/ 14 February 2022

Time to press the reset button on lobola?

Khulubuse Zuma's Wedding
Family formation is not simply a matter between two individuals who are in love; it instead is framed by culture. (Photo by Khaya Ngwenya/City Press/Gallo Images/Getty Images)

I work for a philanthropic organisation with a strong focus on early childhood development and ensuring that children are still on track by the time they reach school-going age. On track means children experience physiological health, cognitive ability and enjoy loving, attentive and responsive relations with their caregivers. In other words, children require enough stimulation and nutrition and a receptive support system in the form of caring and attentive family members.  

But family formation is not simply a matter between two individuals who are in love; it instead is framed by culture. There are times when cultures hamper rather than facilitate supportive families for children. 

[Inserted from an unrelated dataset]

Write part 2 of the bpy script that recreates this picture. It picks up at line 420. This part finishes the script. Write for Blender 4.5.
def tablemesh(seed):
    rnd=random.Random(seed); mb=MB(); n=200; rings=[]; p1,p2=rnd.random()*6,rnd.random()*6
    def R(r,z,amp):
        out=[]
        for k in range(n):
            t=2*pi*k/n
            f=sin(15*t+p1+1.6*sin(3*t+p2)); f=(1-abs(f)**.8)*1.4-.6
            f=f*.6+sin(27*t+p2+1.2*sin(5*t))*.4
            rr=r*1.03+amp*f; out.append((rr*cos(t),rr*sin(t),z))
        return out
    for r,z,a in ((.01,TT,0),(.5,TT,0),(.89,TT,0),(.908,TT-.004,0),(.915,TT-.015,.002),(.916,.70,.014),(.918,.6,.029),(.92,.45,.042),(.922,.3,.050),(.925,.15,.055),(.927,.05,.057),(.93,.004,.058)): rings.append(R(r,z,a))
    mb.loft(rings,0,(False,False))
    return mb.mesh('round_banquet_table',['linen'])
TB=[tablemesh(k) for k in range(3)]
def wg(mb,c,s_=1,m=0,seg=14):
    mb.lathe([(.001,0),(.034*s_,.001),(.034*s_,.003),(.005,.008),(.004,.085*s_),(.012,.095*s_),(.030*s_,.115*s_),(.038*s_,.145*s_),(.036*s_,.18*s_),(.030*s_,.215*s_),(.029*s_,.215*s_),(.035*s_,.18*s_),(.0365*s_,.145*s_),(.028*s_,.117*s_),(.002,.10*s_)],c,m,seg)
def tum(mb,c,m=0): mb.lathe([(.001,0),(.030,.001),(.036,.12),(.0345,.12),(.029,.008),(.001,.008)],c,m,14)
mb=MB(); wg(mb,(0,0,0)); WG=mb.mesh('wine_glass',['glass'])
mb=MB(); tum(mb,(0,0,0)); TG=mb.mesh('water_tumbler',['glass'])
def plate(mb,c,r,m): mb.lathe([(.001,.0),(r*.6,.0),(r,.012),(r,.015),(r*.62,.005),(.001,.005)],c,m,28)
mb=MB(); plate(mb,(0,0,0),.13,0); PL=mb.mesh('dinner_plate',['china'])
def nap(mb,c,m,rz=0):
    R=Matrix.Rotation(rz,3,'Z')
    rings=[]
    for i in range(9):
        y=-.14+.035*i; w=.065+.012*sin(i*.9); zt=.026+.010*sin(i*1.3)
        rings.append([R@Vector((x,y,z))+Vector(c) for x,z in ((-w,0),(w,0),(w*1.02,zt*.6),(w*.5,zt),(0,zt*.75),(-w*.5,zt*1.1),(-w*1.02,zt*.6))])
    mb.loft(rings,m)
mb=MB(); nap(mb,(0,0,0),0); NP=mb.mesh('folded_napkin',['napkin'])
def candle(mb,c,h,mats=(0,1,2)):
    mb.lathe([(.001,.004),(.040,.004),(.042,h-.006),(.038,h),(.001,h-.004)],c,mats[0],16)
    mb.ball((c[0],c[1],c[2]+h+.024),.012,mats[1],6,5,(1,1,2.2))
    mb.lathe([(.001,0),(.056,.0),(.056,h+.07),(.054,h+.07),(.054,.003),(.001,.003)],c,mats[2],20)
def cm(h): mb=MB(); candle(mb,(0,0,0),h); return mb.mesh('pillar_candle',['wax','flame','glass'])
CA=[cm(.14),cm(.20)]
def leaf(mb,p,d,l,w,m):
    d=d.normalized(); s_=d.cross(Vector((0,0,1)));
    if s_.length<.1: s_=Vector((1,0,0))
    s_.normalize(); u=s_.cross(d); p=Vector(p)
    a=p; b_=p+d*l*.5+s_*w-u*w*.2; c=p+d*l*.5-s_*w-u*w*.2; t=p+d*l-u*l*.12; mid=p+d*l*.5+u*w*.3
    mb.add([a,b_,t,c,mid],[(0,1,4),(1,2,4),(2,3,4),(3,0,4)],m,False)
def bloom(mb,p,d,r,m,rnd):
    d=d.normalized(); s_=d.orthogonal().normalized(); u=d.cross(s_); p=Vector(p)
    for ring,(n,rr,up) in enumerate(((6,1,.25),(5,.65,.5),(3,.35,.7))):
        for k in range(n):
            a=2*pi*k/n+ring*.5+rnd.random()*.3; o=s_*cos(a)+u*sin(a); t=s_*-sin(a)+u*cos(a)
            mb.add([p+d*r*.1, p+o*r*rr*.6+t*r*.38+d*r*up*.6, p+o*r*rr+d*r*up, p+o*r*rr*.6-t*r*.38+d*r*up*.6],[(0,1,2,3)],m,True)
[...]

In his book, From Third World to First, former Singaporean prime minister Lee Kuan Yew reflects that on studying Singapore’s 1980 census, he realised that graduates were not marrying fellow graduates but opting to marry partners who were less educated, mainly at O-levels (the equivalent of matric in Singapore), or stayed unmarried. Yew believed this trend had the potential to impede the maximum benefit of Singaporeans by inhibiting the potential of future generations. 

He believed that, if a child is born to a family structure composed of a parent with an O-level and the other a graduate, the child has less of a chance at achieving academic excellence than a child with two graduate parents. He began to draft and implement policy to undo what he interpreted as a “lopsided marriage and procreation pattern”.

It is not Yew’s reasons that moves me, but that he believed it his responsibility (15 years into independence) to analyse trends in family formation and calibrate those to maximise the possibilities of academic excellence of future generations. Today Singapore is one of the youngest, most successful states in the world, in terms of per capita GDP, competitiveness, standard of living and educational attainment. Singapore is not devoid of serious problems, but its goal of producing strong academic citizens was achieved.  

I am learning from my own experience about how our behaviour may inhibit or promote values that influence the formation of families. I am a Xhosa man, 32 years old and in love with a Xhosa woman, who is 28. We intend to marry. We have no children. I have initiated lobola negotiations, the Nguni term for the tradition where the families of a betrothed couple negotiate how much will be given by the groom to the bride’s family. The use of lobola varies from one family to the next, but the premise is to facilitate relations between the two families. In some families it is used to pay for the wedding, for example.   

The 2021 Quarterly Labour Force Survey estimated that of the 10.3 million youth aged 25 to 34, 3.3 million individuals were not economically active. It further estimated three million young people were unemployed. According to the StatsSA Marginalised Group Indicator Report 2019, black African youth aged 25 and 34 constitute 80% of the total youth population. Just below half (3.75 million) are employed, 2.45 million are unemployed and 2.29 million are not economically active.

This data shows just less than 50% earn a steady income — a prerequisite for the groom to be able to pay lobola. I am fortunate because I have a hope that I can meet the demands of my partner’s family negotiators. I am one of the lucky South African youth to have been employed over a long, uninterrupted period.   

What of those aged 25 to 34, who are from lobola practising families who have not been as lucky as me; are they not falling in love, are they not yearning to form families? With record numbers of unemployment, should we not reflect on how our behaviour (through cultures and customs) inhibit or promote the formation of families? Are we maximising the possibilities for the establishment of loving connections for children?

From what we learn in Lee’s autobiography, does a practice like lobola help family formation or does it make it exclusive to those who can afford it?  

My aim is not to bash customs and traditions but rather to ask under what circumstances do we press the reset button and audit how well customs and traditions facilitate progress for us who are subjected to them?